26 February 2007

GPPi publishes pilot study on organizational learning in UN peacebuilding

GPPi’s research team presents a new study on organizational learning in UN peacebuilding that is the most recent publication in the GPPi Research Paper series. The 80-page study entitled "Learning to Build Peace? United Nations Peacebuilding and Organizational Learning: Developing a Research Framework" was written by Thorsten Benner, Andrea Binder and Philipp Rotmann.

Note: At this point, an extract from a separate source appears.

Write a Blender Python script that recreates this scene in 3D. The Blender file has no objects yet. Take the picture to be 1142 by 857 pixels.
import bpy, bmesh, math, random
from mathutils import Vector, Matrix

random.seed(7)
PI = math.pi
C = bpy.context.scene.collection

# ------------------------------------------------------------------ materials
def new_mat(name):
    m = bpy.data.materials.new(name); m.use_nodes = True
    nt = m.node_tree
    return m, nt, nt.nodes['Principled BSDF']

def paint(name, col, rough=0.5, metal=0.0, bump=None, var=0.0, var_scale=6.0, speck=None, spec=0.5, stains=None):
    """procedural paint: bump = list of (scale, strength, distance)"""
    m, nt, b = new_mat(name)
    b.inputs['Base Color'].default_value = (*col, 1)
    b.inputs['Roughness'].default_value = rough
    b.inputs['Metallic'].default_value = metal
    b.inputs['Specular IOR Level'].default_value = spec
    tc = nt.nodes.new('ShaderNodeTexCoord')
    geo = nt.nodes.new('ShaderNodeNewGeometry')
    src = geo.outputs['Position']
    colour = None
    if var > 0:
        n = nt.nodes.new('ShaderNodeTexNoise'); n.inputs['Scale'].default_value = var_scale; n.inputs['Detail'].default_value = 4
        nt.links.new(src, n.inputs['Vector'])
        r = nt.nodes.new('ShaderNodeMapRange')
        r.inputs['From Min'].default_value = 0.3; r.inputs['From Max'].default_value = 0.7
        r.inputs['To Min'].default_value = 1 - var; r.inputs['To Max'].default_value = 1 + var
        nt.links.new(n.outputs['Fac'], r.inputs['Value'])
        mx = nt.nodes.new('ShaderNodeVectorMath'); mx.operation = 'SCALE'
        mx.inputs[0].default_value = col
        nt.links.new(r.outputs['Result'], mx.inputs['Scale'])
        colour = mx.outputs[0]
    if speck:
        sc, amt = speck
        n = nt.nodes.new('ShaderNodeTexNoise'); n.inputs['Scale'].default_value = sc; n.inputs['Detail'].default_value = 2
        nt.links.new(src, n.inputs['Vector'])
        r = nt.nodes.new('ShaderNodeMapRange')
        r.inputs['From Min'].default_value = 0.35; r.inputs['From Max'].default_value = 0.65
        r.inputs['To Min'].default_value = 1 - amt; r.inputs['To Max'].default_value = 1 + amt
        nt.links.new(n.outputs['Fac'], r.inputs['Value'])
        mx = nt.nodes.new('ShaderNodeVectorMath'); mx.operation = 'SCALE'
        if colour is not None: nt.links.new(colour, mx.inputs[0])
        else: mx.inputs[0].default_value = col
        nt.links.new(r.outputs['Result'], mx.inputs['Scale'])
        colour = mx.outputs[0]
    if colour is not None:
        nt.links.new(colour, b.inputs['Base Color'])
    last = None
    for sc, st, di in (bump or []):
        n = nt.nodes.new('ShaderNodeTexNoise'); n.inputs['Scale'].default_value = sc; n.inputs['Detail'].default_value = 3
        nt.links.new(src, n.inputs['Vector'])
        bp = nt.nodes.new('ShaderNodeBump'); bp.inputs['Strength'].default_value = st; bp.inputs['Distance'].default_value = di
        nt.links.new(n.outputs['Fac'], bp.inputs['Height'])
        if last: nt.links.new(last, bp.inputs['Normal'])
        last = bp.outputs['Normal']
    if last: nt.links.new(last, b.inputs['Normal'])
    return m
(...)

It is the result of a pilot research project that was conducted from March to October 2006 and was generously supported by the German Foundation for Peace Research (DSF).

The study is motivated by the observation that despite the tremendous growth both in the number and comprehensiveness of UN peacebuilding missions in places such as Afghanistan, Kosovo, East Timor and Sierra Leone, we know surprisingly little about the UN’s capacity for organizational learning on peacebuilding, and about learning in international organizations in general. GPPi's work intends to both advance conceptual debates within the academic discipline of International Relations and to help policymakers improve the UN’s learning capacity.

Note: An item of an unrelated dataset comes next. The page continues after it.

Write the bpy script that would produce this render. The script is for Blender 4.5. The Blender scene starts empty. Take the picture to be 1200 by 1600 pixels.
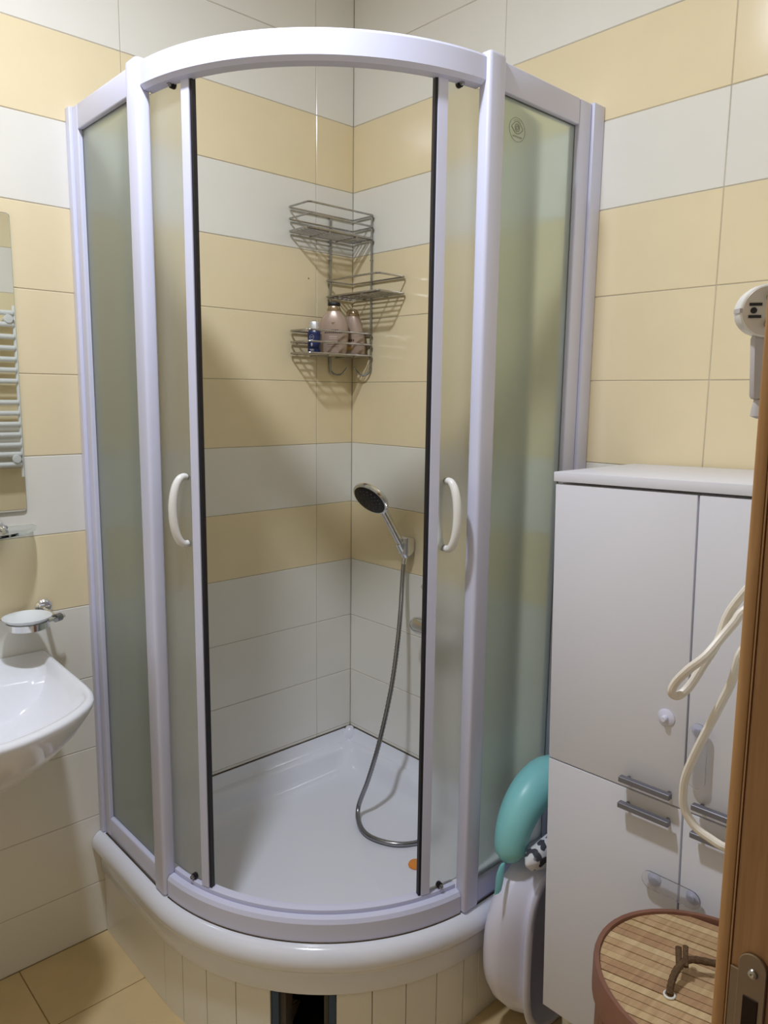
import bpy, bmesh, math, random
from mathutils import Vector, Matrix
random.seed(4)
scene = bpy.context.scene
PI = math.pi
C = scene.collection

# ------------------------------------------------------------------ camera
cam_d = bpy.data.cameras.new('camera')
cam = bpy.data.objects.new('camera', cam_d); C.objects.link(cam); scene.camera = cam
RIGHT = Vector((0.73548, -0.67744, 0.01226)); DOWN = Vector((-0.09458, -0.12057, -0.98819)); FWD = Vector((0.67092, 0.72563, -0.15275))
cam.matrix_world = Matrix(((RIGHT.x, -DOWN.x, -FWD.x, -1.65303), (RIGHT.y, -DOWN.y, -FWD.y, -1.95261),
                           (RIGHT.z, -DOWN.z, -FWD.z, 1.51554), (0, 0, 0, 1)))
cam_d.sensor_fit = 'VERTICAL'; cam_d.sensor_height = 24.0; cam_d.lens = 24.0 * 1178.345 / 1600.0
cam_d.clip_start = 0.02
# ------------------------------------------------------------------ world, exposure
w = bpy.data.worlds.new('world'); scene.world = w; w.use_nodes = True
w.node_tree.nodes['Background'].inputs[0].default_value = (0.80, 0.86, 1.0, 1)
w.node_tree.nodes['Background'].inputs[1].default_value = 0.06
LAMP_WATTS = 34.0
LAMP_COLOR = (0.84, 0.895, 1.0, 1)
scene.view_settings.view_transform = 'Standard'; scene.view_settings.look = 'None'
scene.view_settings.exposure = -0.48; scene.view_settings.gamma = 1.0; scene.view_settings.use_curve_mapping = False
cy = scene.cycles
cy.max_bounces = 9; cy.diffuse_bounces = 5; cy.glossy_bounces = 3; cy.transmission_bounces = 7; cy.transparent_max_bounces = 8
cy.caustics_refractive = True; cy.caustics_reflective = False; cy.blur_glossy = 1.0; cy.sample_clamp_indirect = 0.0
cy.use_denoising = True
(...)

Based on a survey of the relevant literature, Learning to Build Peace traces the evolution of the "infrastructure of learning" in the UN peacebuilding bureaucracy over the past 15 years. The study argues that a number of factors (lack of will both within member states and the UN Secretariat as well as the lack of resources and conducive incentive structures) contributed to the very slow recognition of the UN’s learning needs. In addition, the publication takes a look at the experience of five UN missions (UNMIBH in Bosnia and Herzegovina, UNAMSIL in Sierra Leone, UNTAET in East Timor, UNAMA in Afghanistan and UNAMI in Iraq) from a learning perspective. Bringing the results from these case examples together with factors gained deductively from the relevant theories, the paper offers a tentative list of factors that influence organizational learning. These include power, organizational culture, leadership, human capital, staff mobility, knowledge management systems, as well as access to external knowledge. Outlining an agenda for future research, the study presents a draft model of the learning process that includes (1) knowledge acquisition, (2) advocacy/decision-making, and (3) institutionalization.

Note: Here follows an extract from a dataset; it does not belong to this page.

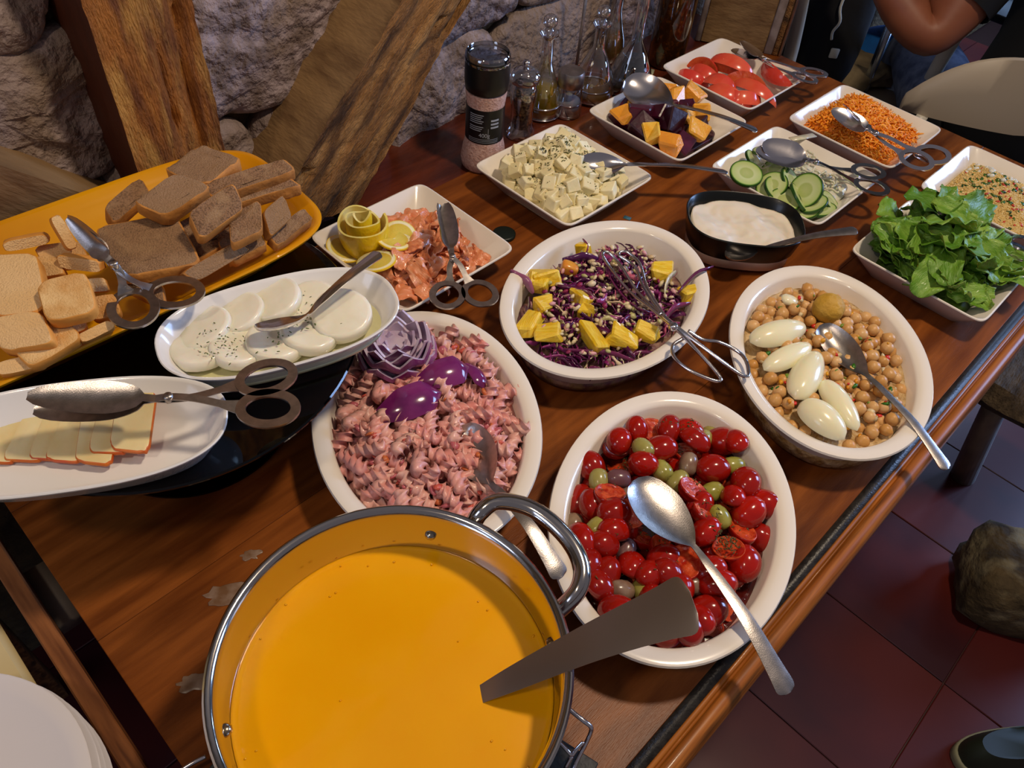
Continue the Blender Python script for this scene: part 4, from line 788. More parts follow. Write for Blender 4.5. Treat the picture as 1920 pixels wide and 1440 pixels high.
for i, (o, u, v, z, lb) in enumerate([((222, 722), (294, 732), (202, 840), .173, 'topmost and rightmost, whole face showing'), ((192, 738), (262, 742), (162, 848), .1705, 'second from the right end'), ((156, 752), (225, 756), (138, 866), .168, 'third from the right end'),
    ((125, 755), (196, 760), (80, 862), .1665, 'fourth from the right end, with small holes'), ((88, 760), (160, 764), (50, 860), .165, 'fifth from the right end'), ((52, 764), (125, 768), (0, 862), .1635, 'sixth from the right end, thick orange foot'), ((-10, 775), (70, 778), (-60, 866), .162, 'leftmost, cut off by the picture edge')]):
    vv = P(*v, z-.006); slab('smoked_cheese_slice', P(*o, z), P(*u, z), vv, .0045, [m_smk, m_rnd], 'pale cheese slice with orange rind, '+lb, 'cheese', 'orange-rinded cheese slices', rough=.0004, sd=i, e=7)
m_rye = M('rye_crumb', '967050', .85, c2='664830', ns=520, bump=(620, 1), sss=.0, c3='a4825e', ns3=60, bdist=.003, detail=3, lo=.46, hi=.60, rnd='9c7a58'); m_rc = M('rye_crust', 'a06a30', .7, c2='c4843a', ns=40, bump=(120, .8), bdist=.002)
rye = [((193, 388), (262, 330), (215, 420), .222, .222, .215, .014, 'far left, half hidden under the crusted one'), ((172, 425), (328, 398), (222, 522), .226, .228, .214, .014, 'big flat one at the front with its whole crumb face showing'),
       ((303, 318), (380, 268), (382, 348), .236, .236, .238, .015, 'farthest, at the back of the pile'), ((372, 348), (530, 296), (402, 372), .236, .238, .232, .015, 'long one at the back right'), ((372, 372), (540, 332), (400, 388), .224, .224, .222, .014, 'dark one under the long back-right slice'),
       ((246, 378), (335, 320), (312, 408), .250, .254, .242, .016, 'top one with an orange crust edge facing the viewer'), ((352, 398), (436, 340), (376, 450), .254, .262, .238, .018, 'tilted topmost one with crust curling over its right side'),
       ((428, 402), (488, 372), (432, 462), .236, .238, .226, .012, 'light rough one leaning behind the tilted topmost one'), ((492, 398), (532, 362), (508, 446), .228, .230, .212, .015, 'right one standing near the rim'), ((500, 440), (570, 388), (520, 462), .206, .206, .200, .014, 'rightmost, lying along the platter rim'),
       ((338, 512), (442, 452), (372, 528), .214, .214, .202, .014, 'front one lying along the rim with its crust outward'), ((405, 452), (478, 420), (430, 492), .208, .210, .200, .014, 'short one under the tilted one near the front rim'),
       ((290, 440), (400, 380), (350, 500), .206, .208, .200, .014, 'low one under the middle of the pile'), ((215, 480), (300, 520), (225, 535), .204, .200, .198, .012, 'lowest one peeking out beneath the tongs')]
for i, (o, u, v, z1, z2, z3, th, lb) in enumerate(rye): slab('rye_bread_slice', P(*o, z1), P(*u, z2), P(*v, z3), th, [m_rye, m_rc], 'brown rye bread slice, '+lb, 'bread', 'rye bread slices', rough=.0022, sd=i+30, e=6)
m_to = M('toast_face', 'e6be80', .7, c2='cc944a', ns=45, bump=(600, .9), c3='c48438', ns3=14, bdist=.002, rnd='e6c08a'); m_tcr = M('toast_crust', 'cc8836', .6, c2='de9c4a', ns=25, bump=(100, .5))
toast = [((-30, 480), (72, 470), (-18, 596), .238, .240, .224, .016, 'large one at the left edge, face up on top'), ((66, 528), (162, 506), (86, 606), .242, .242, .228, .016, 'whole rounded one on top, nearest the tongs'), ((-25, 595), (78, 580), (0, 660), .226, .228, .214, .016, 'left edge, under the large one'),
         ((20, 655), (118, 598), (60, 690), .210, .214, .202, .014, 'left front, leaning below the others'), ((102, 478), (185, 488), (110, 503), .226, .222, .214, .014, 'narrow one seen edge-on behind the whole one'), ((92, 408), (112, 400), (128, 470), .244, .244, .216, .014, 'standing on edge beside the tong blade'),
         ((2, 455), (86, 438), (12, 474), .224, .224, .214, .014, 'farthest left, lying near the far wall'), ((30, 485), (105, 478), (50, 522), .218, .218, .210, .014, 'flat one behind the two biggest'), ((142, 628), (205, 598), (156, 644), .206, .208, .200, .014, 'front one lying against the near wall'),
         ((158, 560), (214, 548), (172, 602), .218, .218, .206, .015, 'under the lower tong ring'), ((-12, 680), (75, 660), (-2, 706), .202, .202, .196, .012, 'lowest at the left front'), ((160, 522), (196, 520), (170, 548), .216, .214, .206, .014, 'small broken one left of the tong rings'),
         ((112, 595), (155, 580), (122, 632), .214, .214, .204, .014, 'tucked beneath the whole rounded one'), ((-40, 520), (10, 510), (-30, 560), .212, .212, .204, .012, 'hidden low at the left edge'), ((60, 460), (150, 450), (80, 500), .206, .206, .200, .012, 'bottom layer near the far wall')]
for i, (o, u, v, z1, z2, z3, th, lb) in enumerate(toast): slab('toast', P(*o, z1), P(*u, z2), P(*v, z3), th, [m_to, m_tcr], 'small golden toast, '+lb, 'bread', 'golden toasts', rough=.0008, sd=i+60, e=4.5, dome=0)
mb = MB()
for i in range(60):
    q = P(random.uniform(150, 260), random.uniform(380, 640), .1905); blob(mb, q, random.uniform(.0006, .0016), ICO1, .3, 3, i)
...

A shorter version of the same study is scheduled for publication in March 2007 as part of the "Forschung DSF" series of the German Foundation for Peace Research.

In February 2007, GPPi started a two-year follow-up project that builds on the results of the pilot project. The project involves in-depth research both at the UN headquarters and in the field. This project is again supported by a grant from the German Foundation for Peace Research.